What is needed is the run of lines from the one with "YP, .175, .018)" through the close of the data, set down exactly.

[Rows from a 3D scene dataset]

:::

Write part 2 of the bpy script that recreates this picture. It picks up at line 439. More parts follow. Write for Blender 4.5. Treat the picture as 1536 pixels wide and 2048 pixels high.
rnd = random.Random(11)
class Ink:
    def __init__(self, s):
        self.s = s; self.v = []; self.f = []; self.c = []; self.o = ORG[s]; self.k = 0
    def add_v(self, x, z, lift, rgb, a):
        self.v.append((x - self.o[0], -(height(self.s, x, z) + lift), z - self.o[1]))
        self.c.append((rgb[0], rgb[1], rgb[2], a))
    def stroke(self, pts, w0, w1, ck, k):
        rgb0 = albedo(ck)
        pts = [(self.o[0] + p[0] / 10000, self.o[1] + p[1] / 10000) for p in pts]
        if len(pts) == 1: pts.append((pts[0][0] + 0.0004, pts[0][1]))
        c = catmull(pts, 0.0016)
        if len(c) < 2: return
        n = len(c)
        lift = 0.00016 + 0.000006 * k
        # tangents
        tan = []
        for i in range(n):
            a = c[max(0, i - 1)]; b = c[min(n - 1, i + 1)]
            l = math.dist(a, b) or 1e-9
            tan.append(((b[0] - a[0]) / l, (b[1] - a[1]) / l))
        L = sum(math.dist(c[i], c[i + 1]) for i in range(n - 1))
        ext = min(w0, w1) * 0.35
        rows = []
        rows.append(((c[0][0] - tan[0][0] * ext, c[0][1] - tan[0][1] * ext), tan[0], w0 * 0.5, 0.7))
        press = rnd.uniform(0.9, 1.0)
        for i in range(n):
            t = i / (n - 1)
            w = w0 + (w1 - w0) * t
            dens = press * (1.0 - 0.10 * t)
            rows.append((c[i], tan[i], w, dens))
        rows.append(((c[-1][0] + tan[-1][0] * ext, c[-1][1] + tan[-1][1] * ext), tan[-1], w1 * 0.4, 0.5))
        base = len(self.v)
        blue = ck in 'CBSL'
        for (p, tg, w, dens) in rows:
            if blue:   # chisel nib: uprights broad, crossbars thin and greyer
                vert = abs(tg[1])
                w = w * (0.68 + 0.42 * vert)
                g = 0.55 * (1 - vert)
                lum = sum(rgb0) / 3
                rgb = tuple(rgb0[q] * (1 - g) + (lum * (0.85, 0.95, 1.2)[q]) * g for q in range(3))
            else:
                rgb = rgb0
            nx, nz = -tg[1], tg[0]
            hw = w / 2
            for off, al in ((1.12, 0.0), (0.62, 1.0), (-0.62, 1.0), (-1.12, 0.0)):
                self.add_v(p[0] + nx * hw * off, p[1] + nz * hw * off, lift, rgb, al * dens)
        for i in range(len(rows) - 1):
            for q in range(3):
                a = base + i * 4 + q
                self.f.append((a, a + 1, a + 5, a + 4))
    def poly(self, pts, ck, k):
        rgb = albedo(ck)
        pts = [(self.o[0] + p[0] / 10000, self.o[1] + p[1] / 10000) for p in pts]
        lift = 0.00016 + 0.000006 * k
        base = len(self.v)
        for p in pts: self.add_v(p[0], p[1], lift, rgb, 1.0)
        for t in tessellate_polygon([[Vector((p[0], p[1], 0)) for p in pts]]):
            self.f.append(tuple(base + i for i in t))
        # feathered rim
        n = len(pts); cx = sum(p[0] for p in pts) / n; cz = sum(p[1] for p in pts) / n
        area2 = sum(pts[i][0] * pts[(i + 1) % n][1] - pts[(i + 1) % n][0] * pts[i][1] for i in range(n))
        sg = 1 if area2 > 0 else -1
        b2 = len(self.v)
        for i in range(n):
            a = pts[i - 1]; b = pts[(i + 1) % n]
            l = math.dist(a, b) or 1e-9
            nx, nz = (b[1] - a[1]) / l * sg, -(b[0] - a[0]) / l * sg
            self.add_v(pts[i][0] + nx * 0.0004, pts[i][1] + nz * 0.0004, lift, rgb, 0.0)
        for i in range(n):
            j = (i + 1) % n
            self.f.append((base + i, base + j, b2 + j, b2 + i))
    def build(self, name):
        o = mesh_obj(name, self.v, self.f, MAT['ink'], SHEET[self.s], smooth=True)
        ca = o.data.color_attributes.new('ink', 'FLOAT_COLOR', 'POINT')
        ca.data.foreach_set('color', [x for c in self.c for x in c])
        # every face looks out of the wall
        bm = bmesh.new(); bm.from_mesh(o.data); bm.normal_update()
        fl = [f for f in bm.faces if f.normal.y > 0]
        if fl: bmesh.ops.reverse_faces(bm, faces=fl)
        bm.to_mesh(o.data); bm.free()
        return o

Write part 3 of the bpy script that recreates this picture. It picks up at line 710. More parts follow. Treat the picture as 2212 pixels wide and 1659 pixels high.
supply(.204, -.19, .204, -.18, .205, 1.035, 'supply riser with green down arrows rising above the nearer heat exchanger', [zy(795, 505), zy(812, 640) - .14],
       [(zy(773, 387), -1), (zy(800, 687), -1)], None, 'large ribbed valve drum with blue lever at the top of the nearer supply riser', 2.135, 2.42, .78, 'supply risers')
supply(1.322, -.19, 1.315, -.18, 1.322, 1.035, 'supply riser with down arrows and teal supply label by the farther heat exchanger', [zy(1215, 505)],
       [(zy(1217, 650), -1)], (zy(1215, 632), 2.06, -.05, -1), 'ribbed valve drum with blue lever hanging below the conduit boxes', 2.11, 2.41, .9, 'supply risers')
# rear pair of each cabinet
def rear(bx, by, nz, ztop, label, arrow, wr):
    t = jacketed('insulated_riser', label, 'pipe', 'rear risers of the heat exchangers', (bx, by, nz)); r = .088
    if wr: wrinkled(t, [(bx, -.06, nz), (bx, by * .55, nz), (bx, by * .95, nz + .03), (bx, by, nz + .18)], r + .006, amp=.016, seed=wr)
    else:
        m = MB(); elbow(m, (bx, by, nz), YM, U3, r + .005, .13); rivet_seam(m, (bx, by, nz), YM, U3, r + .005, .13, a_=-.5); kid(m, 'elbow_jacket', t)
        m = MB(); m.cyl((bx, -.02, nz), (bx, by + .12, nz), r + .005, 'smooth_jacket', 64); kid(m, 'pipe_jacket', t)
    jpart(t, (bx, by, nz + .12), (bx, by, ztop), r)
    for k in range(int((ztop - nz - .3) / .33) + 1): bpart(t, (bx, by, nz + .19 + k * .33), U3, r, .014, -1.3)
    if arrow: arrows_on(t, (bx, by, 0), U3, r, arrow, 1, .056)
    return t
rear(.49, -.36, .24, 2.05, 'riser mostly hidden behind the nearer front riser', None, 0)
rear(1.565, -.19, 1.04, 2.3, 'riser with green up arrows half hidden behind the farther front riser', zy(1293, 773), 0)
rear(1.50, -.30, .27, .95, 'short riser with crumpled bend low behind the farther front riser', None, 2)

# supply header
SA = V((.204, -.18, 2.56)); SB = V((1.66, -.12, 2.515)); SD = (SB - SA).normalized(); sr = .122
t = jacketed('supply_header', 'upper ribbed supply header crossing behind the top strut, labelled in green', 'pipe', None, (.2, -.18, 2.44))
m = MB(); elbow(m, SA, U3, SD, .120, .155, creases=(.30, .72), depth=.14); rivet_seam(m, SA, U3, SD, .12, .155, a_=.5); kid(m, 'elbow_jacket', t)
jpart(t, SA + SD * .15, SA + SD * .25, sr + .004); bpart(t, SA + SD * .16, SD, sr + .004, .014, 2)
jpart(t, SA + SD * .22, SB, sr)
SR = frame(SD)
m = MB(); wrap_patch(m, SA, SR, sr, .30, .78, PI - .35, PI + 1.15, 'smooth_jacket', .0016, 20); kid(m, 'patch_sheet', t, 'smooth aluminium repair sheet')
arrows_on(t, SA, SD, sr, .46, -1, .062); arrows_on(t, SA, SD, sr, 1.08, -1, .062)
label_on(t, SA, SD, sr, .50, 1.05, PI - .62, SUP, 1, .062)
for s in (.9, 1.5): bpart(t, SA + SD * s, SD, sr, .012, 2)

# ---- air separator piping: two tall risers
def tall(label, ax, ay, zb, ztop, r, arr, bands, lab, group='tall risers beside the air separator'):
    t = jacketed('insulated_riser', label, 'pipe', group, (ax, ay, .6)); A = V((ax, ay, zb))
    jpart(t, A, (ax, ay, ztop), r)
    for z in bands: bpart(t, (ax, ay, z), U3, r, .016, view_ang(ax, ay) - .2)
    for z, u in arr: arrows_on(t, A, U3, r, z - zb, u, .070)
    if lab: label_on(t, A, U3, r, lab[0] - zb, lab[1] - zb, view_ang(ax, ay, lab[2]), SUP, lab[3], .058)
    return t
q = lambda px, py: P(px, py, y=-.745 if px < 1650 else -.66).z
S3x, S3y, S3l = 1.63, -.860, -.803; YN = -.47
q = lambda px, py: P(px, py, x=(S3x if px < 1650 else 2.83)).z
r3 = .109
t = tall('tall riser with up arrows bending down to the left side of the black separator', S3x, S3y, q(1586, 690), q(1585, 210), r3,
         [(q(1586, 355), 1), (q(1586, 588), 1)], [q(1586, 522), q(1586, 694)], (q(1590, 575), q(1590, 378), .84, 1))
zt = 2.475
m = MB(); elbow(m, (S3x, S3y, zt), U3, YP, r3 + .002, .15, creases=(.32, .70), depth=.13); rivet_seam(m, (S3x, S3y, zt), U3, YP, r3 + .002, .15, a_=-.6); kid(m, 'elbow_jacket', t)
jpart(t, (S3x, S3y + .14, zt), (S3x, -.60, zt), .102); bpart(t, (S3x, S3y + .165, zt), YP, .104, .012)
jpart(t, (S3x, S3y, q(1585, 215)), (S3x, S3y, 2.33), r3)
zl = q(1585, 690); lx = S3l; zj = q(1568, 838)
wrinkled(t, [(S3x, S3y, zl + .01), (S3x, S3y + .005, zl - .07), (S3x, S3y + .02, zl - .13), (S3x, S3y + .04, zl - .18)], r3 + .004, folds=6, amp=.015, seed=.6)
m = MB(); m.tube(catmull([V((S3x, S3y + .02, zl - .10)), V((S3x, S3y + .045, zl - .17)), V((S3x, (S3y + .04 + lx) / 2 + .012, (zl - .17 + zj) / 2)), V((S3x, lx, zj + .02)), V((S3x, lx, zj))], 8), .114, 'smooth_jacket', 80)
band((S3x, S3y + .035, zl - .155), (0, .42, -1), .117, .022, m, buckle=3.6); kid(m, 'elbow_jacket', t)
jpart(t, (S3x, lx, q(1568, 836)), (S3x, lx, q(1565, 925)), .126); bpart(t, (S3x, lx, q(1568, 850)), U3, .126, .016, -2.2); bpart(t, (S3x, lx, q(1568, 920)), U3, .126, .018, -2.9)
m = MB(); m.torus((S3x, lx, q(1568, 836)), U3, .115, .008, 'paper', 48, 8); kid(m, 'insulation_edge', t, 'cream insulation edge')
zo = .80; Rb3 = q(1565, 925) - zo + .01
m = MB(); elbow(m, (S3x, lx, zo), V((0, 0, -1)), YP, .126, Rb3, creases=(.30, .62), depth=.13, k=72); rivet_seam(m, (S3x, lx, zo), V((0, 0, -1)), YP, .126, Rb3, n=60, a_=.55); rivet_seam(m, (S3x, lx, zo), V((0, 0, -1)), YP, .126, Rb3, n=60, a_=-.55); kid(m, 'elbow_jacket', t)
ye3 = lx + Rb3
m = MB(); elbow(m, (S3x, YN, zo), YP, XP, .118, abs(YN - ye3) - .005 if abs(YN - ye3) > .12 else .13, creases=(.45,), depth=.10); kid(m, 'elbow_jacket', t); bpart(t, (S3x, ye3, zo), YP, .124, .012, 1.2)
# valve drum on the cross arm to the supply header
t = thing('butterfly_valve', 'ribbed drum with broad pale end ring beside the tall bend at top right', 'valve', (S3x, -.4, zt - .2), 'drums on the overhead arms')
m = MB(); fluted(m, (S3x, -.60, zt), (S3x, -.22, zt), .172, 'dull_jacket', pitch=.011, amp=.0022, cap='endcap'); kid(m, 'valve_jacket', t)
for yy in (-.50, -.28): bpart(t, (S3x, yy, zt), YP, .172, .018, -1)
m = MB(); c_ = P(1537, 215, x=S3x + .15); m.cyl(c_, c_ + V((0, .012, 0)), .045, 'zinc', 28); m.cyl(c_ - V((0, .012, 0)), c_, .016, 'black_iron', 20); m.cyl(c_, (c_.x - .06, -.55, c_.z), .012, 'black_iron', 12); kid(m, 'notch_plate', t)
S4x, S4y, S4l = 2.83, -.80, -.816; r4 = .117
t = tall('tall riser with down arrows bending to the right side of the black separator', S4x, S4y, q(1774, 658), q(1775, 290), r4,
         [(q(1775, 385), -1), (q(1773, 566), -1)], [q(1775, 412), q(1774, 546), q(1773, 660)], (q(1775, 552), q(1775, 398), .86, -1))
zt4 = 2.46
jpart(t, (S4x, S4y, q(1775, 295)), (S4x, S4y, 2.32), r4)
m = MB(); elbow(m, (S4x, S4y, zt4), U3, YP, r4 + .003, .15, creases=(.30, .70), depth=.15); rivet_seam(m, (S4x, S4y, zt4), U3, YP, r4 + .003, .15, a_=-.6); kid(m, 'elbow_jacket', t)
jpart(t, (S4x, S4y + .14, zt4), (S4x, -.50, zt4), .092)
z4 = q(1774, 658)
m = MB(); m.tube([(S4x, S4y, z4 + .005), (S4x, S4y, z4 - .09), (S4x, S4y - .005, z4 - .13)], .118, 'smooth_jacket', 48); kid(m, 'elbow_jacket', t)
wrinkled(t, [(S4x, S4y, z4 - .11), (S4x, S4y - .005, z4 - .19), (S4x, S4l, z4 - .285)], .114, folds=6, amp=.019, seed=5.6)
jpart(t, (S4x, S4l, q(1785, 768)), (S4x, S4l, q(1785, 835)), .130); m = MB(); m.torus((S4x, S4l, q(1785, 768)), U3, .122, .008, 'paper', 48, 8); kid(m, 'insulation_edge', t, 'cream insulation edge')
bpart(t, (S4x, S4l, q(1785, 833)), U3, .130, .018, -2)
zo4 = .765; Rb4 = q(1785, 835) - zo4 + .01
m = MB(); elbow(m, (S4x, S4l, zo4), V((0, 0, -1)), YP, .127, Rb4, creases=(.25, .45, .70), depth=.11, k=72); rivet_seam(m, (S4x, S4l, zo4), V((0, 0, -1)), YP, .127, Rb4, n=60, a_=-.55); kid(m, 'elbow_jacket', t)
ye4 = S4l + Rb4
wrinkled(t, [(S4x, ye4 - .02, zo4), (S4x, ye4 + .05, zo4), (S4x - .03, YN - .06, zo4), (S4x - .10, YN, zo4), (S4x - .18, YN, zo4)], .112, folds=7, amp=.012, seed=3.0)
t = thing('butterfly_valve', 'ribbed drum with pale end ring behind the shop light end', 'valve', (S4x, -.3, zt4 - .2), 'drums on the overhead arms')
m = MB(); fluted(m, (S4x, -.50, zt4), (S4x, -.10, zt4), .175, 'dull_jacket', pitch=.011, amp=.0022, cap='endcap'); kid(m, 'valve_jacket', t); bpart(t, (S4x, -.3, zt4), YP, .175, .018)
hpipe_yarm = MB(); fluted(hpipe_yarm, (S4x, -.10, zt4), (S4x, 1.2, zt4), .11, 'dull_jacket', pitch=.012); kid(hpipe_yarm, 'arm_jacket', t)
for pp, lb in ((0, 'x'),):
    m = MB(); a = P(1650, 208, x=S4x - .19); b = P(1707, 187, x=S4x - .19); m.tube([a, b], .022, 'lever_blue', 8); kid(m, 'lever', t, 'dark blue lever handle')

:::

Response to the exercise ▸
m = MB(); fluted(m, (S4x, -.50, zt4), (S4x, -.10, zt4), .175, 'dull_jacket', pitch=.011, amp=.0022, cap='endcap'); kid(m, 'valve_jacket', t); bpart(t, (S4x, -.3, zt4), YP, .175, .018)
hpipe_yarm = MB(); fluted(hpipe_yarm, (S4x, -.10, zt4), (S4x, 1.2, zt4), .11, 'dull_jacket', pitch=.012); kid(hpipe_yarm, 'arm_jacket', t)
for pp, lb in ((0, 'x'),):
    m = MB(); a = P(1650, 208, x=S4x - .19); b = P(1707, 187, x=S4x - .19); m.tube([a, b], .022, 'lever_blue', 8); kid(m, 'lever', t, 'dark blue lever handle')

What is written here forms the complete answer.